= Data section =
------------------------------------
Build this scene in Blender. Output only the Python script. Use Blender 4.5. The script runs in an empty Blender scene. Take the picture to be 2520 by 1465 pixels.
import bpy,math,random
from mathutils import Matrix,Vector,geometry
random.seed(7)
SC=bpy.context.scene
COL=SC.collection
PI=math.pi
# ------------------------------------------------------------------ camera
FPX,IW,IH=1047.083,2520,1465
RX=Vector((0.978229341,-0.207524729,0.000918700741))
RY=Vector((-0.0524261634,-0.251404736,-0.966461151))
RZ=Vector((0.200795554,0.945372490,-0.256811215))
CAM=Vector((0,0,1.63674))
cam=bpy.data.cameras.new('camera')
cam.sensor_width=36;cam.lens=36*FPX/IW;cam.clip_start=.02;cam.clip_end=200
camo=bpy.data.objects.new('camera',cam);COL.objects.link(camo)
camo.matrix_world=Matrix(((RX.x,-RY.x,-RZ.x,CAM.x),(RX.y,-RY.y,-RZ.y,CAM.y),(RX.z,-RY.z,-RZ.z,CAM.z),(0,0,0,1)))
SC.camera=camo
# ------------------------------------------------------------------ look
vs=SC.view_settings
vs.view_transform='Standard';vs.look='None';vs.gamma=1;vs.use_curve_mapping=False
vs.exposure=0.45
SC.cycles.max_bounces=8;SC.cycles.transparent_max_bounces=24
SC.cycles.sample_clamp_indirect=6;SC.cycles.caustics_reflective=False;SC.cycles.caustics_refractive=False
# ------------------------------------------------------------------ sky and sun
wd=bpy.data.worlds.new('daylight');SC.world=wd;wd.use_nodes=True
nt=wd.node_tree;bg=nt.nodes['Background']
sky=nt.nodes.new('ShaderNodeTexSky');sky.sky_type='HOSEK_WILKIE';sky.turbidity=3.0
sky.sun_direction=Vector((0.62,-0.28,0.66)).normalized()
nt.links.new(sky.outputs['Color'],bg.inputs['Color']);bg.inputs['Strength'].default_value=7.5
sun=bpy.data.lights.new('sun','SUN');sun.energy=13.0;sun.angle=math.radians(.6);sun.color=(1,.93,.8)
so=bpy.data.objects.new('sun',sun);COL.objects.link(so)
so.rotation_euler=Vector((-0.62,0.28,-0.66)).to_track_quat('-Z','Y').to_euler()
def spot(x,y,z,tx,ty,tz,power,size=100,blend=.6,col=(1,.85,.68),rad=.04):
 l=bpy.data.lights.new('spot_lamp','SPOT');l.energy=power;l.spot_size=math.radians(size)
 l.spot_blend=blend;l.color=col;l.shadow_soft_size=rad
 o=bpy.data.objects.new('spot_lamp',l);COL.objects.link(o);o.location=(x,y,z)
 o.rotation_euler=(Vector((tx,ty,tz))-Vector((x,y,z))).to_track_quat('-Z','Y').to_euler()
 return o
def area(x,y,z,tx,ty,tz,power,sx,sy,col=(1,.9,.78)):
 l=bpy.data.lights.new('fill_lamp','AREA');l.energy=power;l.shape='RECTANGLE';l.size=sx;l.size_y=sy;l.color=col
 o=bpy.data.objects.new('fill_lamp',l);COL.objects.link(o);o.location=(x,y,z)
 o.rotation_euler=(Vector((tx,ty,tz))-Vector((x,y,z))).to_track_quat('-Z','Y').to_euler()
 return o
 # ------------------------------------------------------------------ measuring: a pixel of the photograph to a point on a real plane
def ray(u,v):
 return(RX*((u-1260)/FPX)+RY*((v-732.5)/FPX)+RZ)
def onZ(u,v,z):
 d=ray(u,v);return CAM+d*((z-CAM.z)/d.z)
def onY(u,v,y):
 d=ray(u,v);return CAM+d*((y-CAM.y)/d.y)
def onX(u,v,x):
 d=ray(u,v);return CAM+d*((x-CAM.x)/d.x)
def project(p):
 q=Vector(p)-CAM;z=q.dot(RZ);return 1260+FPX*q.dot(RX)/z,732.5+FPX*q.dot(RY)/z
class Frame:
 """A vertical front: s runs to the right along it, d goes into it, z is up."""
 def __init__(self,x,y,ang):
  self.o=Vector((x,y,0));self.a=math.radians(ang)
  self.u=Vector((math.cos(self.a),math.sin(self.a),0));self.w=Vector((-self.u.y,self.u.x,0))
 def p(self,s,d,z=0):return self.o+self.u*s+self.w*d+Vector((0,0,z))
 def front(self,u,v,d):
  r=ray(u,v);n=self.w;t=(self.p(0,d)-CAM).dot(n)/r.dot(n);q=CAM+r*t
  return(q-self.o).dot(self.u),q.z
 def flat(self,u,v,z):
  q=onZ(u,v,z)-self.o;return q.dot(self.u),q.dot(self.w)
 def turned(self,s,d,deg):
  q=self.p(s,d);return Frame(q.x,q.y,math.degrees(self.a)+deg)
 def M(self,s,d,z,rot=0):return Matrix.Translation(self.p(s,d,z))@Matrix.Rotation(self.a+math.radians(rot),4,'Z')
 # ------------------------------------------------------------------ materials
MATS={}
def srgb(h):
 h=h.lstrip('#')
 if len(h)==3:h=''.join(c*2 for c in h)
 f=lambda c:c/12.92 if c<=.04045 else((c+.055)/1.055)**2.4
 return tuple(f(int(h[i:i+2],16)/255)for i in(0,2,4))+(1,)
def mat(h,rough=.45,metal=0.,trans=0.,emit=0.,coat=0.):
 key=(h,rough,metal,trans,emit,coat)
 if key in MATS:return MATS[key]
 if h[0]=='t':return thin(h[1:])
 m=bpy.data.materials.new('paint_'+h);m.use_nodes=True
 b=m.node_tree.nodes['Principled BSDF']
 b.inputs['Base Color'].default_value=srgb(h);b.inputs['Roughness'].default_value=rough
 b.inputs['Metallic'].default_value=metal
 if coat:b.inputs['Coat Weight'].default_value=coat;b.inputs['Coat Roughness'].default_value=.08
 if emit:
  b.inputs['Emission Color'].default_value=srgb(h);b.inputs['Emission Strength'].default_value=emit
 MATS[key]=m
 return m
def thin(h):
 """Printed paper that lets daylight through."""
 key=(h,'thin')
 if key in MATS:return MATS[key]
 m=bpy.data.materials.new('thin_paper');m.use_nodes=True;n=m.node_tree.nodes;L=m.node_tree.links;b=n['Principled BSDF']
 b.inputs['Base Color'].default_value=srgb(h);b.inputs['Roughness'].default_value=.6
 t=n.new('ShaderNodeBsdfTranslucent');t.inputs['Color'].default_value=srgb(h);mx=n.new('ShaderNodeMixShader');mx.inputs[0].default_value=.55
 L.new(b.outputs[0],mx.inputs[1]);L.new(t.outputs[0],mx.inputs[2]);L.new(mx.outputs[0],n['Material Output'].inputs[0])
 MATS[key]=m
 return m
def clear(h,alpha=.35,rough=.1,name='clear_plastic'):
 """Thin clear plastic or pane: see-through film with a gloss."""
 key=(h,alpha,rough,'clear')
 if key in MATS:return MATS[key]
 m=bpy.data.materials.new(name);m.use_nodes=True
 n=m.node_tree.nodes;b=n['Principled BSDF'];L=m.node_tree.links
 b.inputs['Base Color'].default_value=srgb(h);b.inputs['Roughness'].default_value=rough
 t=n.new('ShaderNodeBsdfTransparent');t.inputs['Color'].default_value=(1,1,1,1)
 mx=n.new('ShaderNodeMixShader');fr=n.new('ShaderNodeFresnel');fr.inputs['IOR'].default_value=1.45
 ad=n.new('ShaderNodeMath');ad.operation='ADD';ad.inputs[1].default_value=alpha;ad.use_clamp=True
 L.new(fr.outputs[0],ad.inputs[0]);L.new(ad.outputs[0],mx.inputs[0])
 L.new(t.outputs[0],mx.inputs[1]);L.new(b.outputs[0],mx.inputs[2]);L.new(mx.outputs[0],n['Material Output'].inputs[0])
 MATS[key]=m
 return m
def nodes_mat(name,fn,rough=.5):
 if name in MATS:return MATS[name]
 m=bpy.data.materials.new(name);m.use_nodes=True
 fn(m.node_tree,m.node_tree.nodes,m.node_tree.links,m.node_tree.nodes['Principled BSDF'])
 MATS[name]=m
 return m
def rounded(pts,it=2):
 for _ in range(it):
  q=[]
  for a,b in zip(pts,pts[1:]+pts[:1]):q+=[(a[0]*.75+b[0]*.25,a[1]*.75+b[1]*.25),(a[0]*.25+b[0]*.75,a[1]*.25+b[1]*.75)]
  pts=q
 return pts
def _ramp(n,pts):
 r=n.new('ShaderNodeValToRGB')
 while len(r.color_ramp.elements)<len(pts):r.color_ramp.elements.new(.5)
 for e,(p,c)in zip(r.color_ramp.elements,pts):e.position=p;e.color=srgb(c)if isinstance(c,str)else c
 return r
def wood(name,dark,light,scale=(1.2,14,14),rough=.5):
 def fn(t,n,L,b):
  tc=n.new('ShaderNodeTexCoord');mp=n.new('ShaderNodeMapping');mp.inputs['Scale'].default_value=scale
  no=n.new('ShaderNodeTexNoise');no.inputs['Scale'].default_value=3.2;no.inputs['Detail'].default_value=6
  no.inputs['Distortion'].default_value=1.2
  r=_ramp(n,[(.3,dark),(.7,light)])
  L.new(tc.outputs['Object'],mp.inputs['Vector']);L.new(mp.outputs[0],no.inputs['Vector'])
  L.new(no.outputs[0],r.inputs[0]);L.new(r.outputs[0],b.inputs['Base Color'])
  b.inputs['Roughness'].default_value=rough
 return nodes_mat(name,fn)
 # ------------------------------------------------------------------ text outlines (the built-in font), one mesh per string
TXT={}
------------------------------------
Gather each line that holds "runs".

Build this scene in Blender. Output only the Python script. Use Blender 4.5. The script runs in an empty Blender scene. Take the picture to be 2520 by 1465 pixels.
 """A vertical front: s runs to the right along it, d goes into it, z is up."""